The Henson Journals

Fri 14 March 1930

Volume 49, Page 159

[159]

Friday, March 14th, 1930.

The proof of my little article in the "Nineteenth Century and After" arrived. It is headed "Crossing the Rubicon?" and only fills 9 pages. I corrected & returned it. Then I began some notes for the Spital Sermon on April 30th.

There came to lunch the new Vicar of Usworth, Wilson, who for 16 years was a missionary in Corea [sic]. He says that the Coreans have a keen sense of humour, a quality of which their masters, the Japanese, are wholly destitute. I hope rather than expect that he will be equal to the charge of that large parish. He succeeds an indifferent pastor, Begg, who gave much of his time to lecturing, & neglected the parish.

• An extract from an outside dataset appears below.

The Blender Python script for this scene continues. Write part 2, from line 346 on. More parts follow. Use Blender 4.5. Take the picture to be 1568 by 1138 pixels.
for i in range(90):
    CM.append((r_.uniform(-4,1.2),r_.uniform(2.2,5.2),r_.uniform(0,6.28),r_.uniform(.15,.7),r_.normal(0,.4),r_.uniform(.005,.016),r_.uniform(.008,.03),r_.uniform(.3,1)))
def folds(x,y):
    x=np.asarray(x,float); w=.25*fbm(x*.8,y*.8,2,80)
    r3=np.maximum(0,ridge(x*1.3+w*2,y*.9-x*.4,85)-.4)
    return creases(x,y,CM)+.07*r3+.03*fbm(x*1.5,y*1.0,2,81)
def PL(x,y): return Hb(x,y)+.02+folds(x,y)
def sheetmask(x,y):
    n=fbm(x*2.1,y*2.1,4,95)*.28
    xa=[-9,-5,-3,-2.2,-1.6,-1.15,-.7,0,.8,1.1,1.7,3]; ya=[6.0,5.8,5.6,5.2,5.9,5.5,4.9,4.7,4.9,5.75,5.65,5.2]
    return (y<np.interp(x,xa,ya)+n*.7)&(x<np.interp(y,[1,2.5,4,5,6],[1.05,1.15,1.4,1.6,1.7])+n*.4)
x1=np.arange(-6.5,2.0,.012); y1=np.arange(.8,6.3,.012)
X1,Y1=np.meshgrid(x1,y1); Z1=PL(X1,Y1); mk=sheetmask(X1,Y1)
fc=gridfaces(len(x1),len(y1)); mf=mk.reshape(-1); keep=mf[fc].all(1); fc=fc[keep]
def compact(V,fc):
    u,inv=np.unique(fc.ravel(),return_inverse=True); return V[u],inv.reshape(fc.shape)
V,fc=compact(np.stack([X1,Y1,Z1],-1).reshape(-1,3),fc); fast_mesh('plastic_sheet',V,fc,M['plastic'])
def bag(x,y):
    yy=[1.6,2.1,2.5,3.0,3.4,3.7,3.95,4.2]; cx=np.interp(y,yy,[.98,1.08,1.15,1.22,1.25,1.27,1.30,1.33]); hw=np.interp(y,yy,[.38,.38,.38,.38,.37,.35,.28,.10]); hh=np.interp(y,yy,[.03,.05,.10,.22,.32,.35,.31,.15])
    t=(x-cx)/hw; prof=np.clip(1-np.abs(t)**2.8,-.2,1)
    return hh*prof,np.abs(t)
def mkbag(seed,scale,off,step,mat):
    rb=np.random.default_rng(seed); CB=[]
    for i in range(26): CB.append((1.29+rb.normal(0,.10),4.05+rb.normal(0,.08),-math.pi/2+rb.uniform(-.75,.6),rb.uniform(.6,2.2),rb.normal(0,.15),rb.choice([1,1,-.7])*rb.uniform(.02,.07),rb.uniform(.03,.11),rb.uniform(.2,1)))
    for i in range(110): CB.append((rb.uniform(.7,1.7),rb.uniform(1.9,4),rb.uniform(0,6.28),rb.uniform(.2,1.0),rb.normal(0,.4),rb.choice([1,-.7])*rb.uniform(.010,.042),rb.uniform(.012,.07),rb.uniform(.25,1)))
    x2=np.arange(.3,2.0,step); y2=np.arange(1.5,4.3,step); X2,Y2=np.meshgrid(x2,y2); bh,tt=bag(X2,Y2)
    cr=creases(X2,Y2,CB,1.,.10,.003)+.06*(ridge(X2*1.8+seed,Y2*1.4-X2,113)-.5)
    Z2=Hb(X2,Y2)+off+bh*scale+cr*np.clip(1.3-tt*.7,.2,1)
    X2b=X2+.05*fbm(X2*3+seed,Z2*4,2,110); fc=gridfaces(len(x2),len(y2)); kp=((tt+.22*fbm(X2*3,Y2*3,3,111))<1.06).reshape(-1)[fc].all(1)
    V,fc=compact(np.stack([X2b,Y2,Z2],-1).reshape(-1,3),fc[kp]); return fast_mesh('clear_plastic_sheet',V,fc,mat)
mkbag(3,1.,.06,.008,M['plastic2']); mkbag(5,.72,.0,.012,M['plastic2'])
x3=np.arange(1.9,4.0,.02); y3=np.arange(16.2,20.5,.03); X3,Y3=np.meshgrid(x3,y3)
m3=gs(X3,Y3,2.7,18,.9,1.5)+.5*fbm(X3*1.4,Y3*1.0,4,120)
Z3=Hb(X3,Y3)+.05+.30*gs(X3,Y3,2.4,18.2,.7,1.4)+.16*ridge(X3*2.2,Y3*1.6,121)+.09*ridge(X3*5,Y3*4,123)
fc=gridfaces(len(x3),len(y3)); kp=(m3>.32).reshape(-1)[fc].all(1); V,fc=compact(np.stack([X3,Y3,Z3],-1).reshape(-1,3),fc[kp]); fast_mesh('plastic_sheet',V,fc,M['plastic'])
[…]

Pattinson & I walked round the Park in a hailstorm. Penelope Webb writes to tell us that she is engaged to be married. Of course she will have me "tie the knot", and since the bridegroom was a boy at Westminster School, of course the ceremony must be in Westminster Abbey! They are ever the same, these daughters of Eve. "Sic volo: sic jubeo". But, unless the theory on the subject has greatly changed since I was a Canon of Westminster, the sweet child has as much chance of being married in the Abbey as of being married in the moon. Indeed the last is not the most lunatick of the alternatives!